[A run of records]
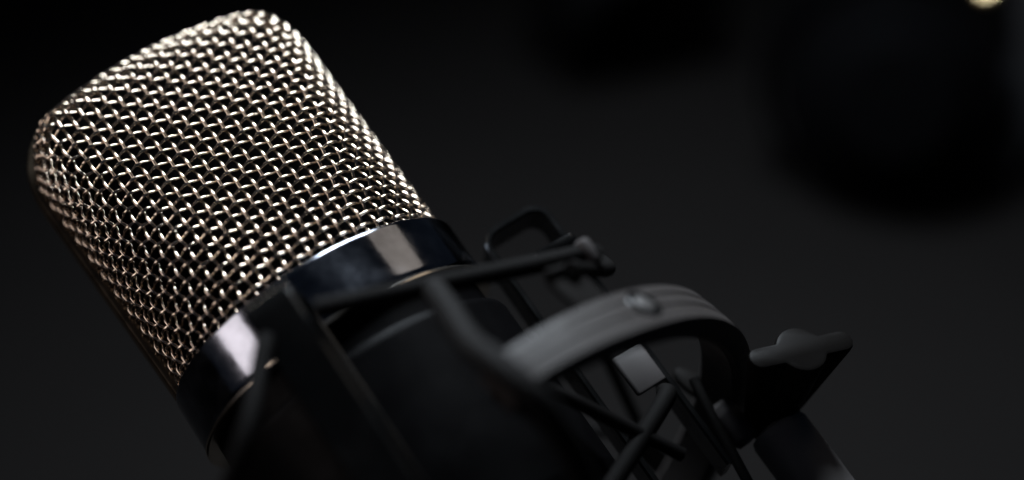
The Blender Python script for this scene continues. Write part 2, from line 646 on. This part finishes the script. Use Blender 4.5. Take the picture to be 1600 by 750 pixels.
# cord dropping over the ring
cord([[.34, -1.66, -.76], [.29, -1.86, -.98], [.22, -2.12, -1.28], [.22, -2.33, -1.50], [.27, -2.37, -1.74], [.32, -2.22, -1.92], [.38, -1.9, -2.1], [.4, -1.3, -2.35]], .08, mt=M_CORD2)
cord([tA, [1.5, -1.0, -1.0], [1.72, -.25, -.62]], .045)
cord([tC, [1.75, .6, -.7], [1.72, .1, -.6]], .045)
cord([tC, [1.0, 1.5, -.9], [.2, 1.72, -.7]], .045)
cord([tD, [-.6, 1.7, -.9], [.1, 1.72, -.7]], .045)
cord([tD, [-1.6, 1.0, -1.0], [-1.66, .4, -.9]], .045)
cord([tB, [-1.75, -.6, -1.2], [-1.66, .3, -.9]], .045)
# lower cords seen inside the ring at the right
cord([[1.50, -.50, -1.74], [1.415, -.566, -1.809], [.819, -.729, -2.083], [.3, -.86, -2.32]], .062)
cord([[1.86, -.05, -1.68], [1.838, -.045, -1.791], [1.746, -.026, -2.435], [1.70, -.02, -2.8]], .036)
cord([[.5, -1.0, -1.20], [.744, -.927, -1.406], [1.327, -.538, -2.143]], .045)

# grey clamp plate on the right hairpin and the oval cord tab beside it
cl = frame([1.531, -.22, -1.468], [1, 0, -.05], [0, 0, 1])
build('cord_clamp', MB().add(*put(rbox(.23, .05, .30, .015), cl)), M_CLAMP, mount, MBASE)
of = frame([1.95, .31, -1.66], [-.45, 0, 1], [0.2, -1, 0])
o_pts = [(.17 * math.cos(a), .08 * math.sin(a)) for a in np.linspace(0, 2 * math.pi, 32, endpoint=False)]
build('oval_tab', MB().add(*put(extrude_outline(o_pts, .06, .015), of)), M_MOUNT, mount, MBASE)

# swivel: barrel beside the ring, tube running down, winged thumb screw
AX = np.array([2.13, -.02, -.10])
sw = build('swivel_tube', MB().add(*put(lathe([(.001, -2.12), (.12, -2.12), (.19, -2.15), (.205, -2.19), (.205, -2.75), (.215, -2.78), (.215, -3.3), (.205, -3.34), (.205, -6.1), (.19, -6.2), (.001, -6.2)], 64), (np.eye(3), AX))), M_TUBE, mount, MBASE)
bf = frame([1.913, .009, -2.06], [1, 0, 0], [-.15, -.1, 1])
build('pivot_barrel', MB().add(*put(lathe([(.001, .17), (.05, .165), (.085, .14), (.10, .08), (.10, -.12), (.08, -.16), (.001, -.17)], 40), bf)), M_CLAMP, mount, MBASE)

# thumb screw
out = []
for a in np.linspace(-60, 60, 13):
    out.append((.115 * math.cos(math.radians(a - 90)), .115 * math.sin(math.radians(a - 90))))
W = .385; hw = .082
wing = [(-.09, -.05)]
pts = []
R0 = .175
a0 = math.degrees(math.asin(hw / R0))
for a in np.linspace(180 + a0, 360 - a0, 14):
    pts.append((R0 * math.cos(math.radians(a)), R0 * math.sin(math.radians(a))))
for a in np.linspace(-90, 90, 8):
    pts.append((W - hw + hw * math.cos(math.radians(a)), hw * math.sin(math.radians(a))))
for a in np.linspace(a0, 180 - a0, 14):
    pts.append((R0 * math.cos(math.radians(a)), R0 * math.sin(math.radians(a))))
for a in np.linspace(90, 270, 8):
    pts.append((-W + hw + hw * math.cos(math.radians(a)), hw * math.sin(math.radians(a))))
wc = RC.T @ (np.array([1.845, .66, 11.4]) - TC); neck = RC.T @ (np.array([1.70, 1.17, 12.0]) - TC)
zaxis = wc - neck; zl = np.linalg.norm(zaxis)
wr = RC.T @ np.array([.97, -.21, .33])
v, f = extrude_outline(pts, zl * .95, .03)
v = np.array(v)
# the wings narrow towards the shank
zz = v[:, 2] / (zl * .95)
v[:, 0] *= .42 + .58 * np.clip(zz, 0, 1) ** .9
v, f = put((v, f), frame(neck, wr, zaxis))
hub = lathe([(.001, -.12), (.13, -.12), (.15, -.09), (.15, .1), (.165, .14), (.172, zl * .5), (.172, zl * .8), (.15, zl * .9), (.001, zl * .9)], 40)
build('thumb_screw', MB().add(v, f).add(*put(hub, frame(neck, wr, zaxis))), M_MOUNT, mount, MBASE)

# ------------------------------------------------------------------ microphone stand out of frame, carrying the mount
sbase_m = np.array([2.13, -.02, -6.15])
st_w = w_from_cam(RC @ sbase_m + TC) / S
mtx = Matrix.Identity(4); mtx[0][3] = st_w[0] * S; mtx[1][3] = (st_w[1] + 0) * S; mtx[2][3] = 0
stand = thing('table_stand', 'short black desk stand with a round base, holding the shock mount up', 'microphone stand', mtx)
sb = [st_w[0], st_w[1], 0]
build('base', MB().add(*put(lathe([(.001, 0.0), (2.6, 0.0), (2.68, .08), (2.66, .28), (2.5, .36), (.5, .5), (.4, .8), (.001, .8)], 96), (np.eye(3), np.array(sb)))), M_MOUNT, stand, sb)
build('pole', MB().add(*tube_grid(np.array([[sb[0], sb[1], .6], [sb[0], sb[1], st_w[2] * .5], [sb[0], sb[1], st_w[2] - .05]]), .2, 32)), M_MOUNT, stand, sb)

# ------------------------------------------------------------------ headphones lying on the table, far out of focus


def table_pt(u, v, z=0.0):
    d = MW @ np.array([(u - 800) / 2819.4, (v - 375) / 2819.4, 1.])
    t = (z - CAM_H) / d[2]
    return CAMPOS + d * t


c1 = table_pt(1372, 268); c2 = table_pt(975, 95)
mtx = Matrix.Identity(4); mtx[0][3] = 4.4 * S; mtx[1][3] = 23.8 * S
hp = thing('headphones', 'black over-ear headphones lying out of focus on the dark tabletop behind', 'headphones', mtx)
HB0 = (4.4, 23.8, 0)


def cup(c, r, tilt, yaw, h):
    zax = np.array([math.sin(tilt) * math.cos(yaw), math.sin(tilt) * math.sin(yaw), math.cos(tilt)])
    fr = frame(c + np.array([0, 0, h]), [1, 0, 0], zax)
    sh = build('ear_cup', MB().add(*put(lathe([(.001, .95), (r * .5, .93), (r * .62, .85), (r * .7, .62), (r * .93, .5), (r, .3), (r, .05), (r * .9, 0), (.001, 0)], 96), fr)), M_PHONE, hp, HB0)
    k = 32
    a = np.linspace(0, 2 * math.pi, k, endpoint=False)
    prof = [(r * .76 + .28 * r * math.cos(t), -.22 + .36 * math.sin(t)) for t in a]
    build('ear_cushion', MB().add(*put(lathe_closed(prof, 96), fr)), M_CUSH, hp, HB0)
    return fr


f1 = cup(c1, 1.28, 1.15, -1.75, 1.22)
f2 = cup(c2, 1.05, -1.3, -1.2, 1.0)
for c, r, w in ((c1, 1.28, .4), (c2, 1.05, .34)):
    # fork round the upper half of the cup, standing up into the slider
    an = np.linspace(-.5, math.pi + .5, 40)
    P = np.array([c + np.array([(r + .2) * math.cos(a), .35 * math.sin(a) + .1, r + (r + .2) * math.sin(a)]) for a in an])
    build('yoke', MB().add(*strip_sweep(P, [0, 1, -.2], w, .12)), M_PHONE, hp, HB0)
P = smooth_path([c1 + [0, .4, 2.8], c1 + [.1, 2.0, 4.6], (c1 + c2) / 2 + [0, 3.2, 5.0], c2 + [-.1, 2.0, 4.2], c2 + [0, .4, 2.3]], 14)
build('headband', MB().add(*strip_sweep(P, [0, .8, -.5], .8, .24)), M_CUSH, hp, HB0)
P = smooth_path([c1 + [1.38, -.1, .1], c1 + [1.55, -.1, .9], c1 + [1.62, 0, 1.9], c1 + [1.5, .2, 2.9]], 10)
build('slider', MB().add(*strip_sweep(P, [1, -.5, 0], .6, .16)), M_STEEL, hp, HB0)
d = MW @ np.array([(1542 - 800) / 2819.4, (-20 - 375) / 2819.4, 1.])
g = CAMPOS + d * ((c1[1] - 1.7) / d[1])
gf = frame(g, [1, 0, 0], MW @ np.array([-.73, -.57, -1.49]))
build('gold_stud', MB().add(*put(lathe([(.001, .05), (.08, .045), (.11, .02), (.12, -.03), (.001, -.04)], 32), gf)), M_GOLD, hp, HB0)
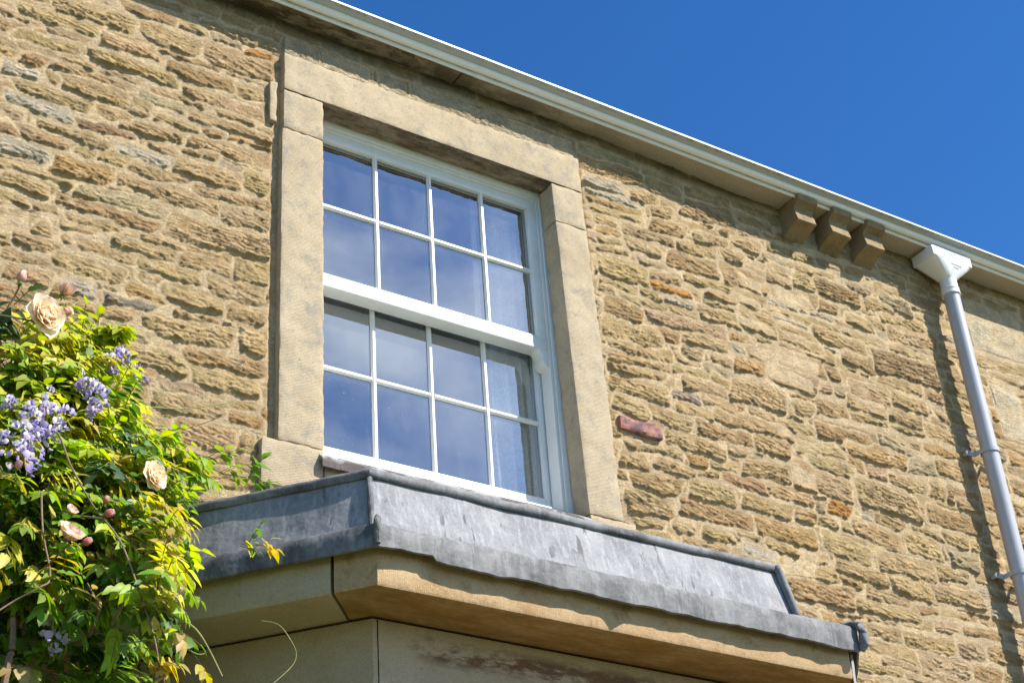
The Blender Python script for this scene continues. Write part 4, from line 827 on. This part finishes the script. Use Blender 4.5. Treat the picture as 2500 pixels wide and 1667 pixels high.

- [What to do]:
Where a line in the entries holds "finishes", copy that line.

- [Written response]:
The Blender Python script for this scene continues. Write part 2, from line 646 on. This part finishes the script. Use Blender 4.5. Take the picture to be 1600 by 750 pixels.
The Blender Python script for this scene continues. Write part 4, from line 827 on. This part finishes the script. Use Blender 4.5. Treat the picture as 2500 pixels wide and 1667 pixels high.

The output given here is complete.